Monday, February 1, 2010

nib it in the bud. 40 m + 23 m

i watch the residual tendency to compare coming in as i come to awake. it no longer has the control over me the way it used to thanks to all that effort i've been putting in to build up the connection to the inner self. but, like weeds, it has a way to spring a shoot above ground just when i think i've got rid of it once and for all.

i can feel a twitch of restlessness, agitation lurking to slice and dice the mind into a worked up mush.

fortunately i catch it when it is tiny. i can nib it in the bud.

i hold on to the discipline like my dear life. methodically i follow through with all the small, specific actions i've put in place. with every round of easy breath i feel a little more settled.

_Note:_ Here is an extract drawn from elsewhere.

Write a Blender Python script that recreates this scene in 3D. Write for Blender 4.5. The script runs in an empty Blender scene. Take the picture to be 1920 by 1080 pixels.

by the time i get to silently humming and feel the buoyant buzz in the nose, in the forehead, in the vast consciousness that is shining satiny black i'm just watching the tendency weakened to something like a soft mist.

what is really coming through in the ocean sound of the breath is a sense of gratitude. grateful that i am catching it before it becomes a full blown catastrophe. grateful that i have the tools to take care of it. grateful that i have the awareness that the tendency, any tendency for that matter, is just weather, and like any weather, it will go away.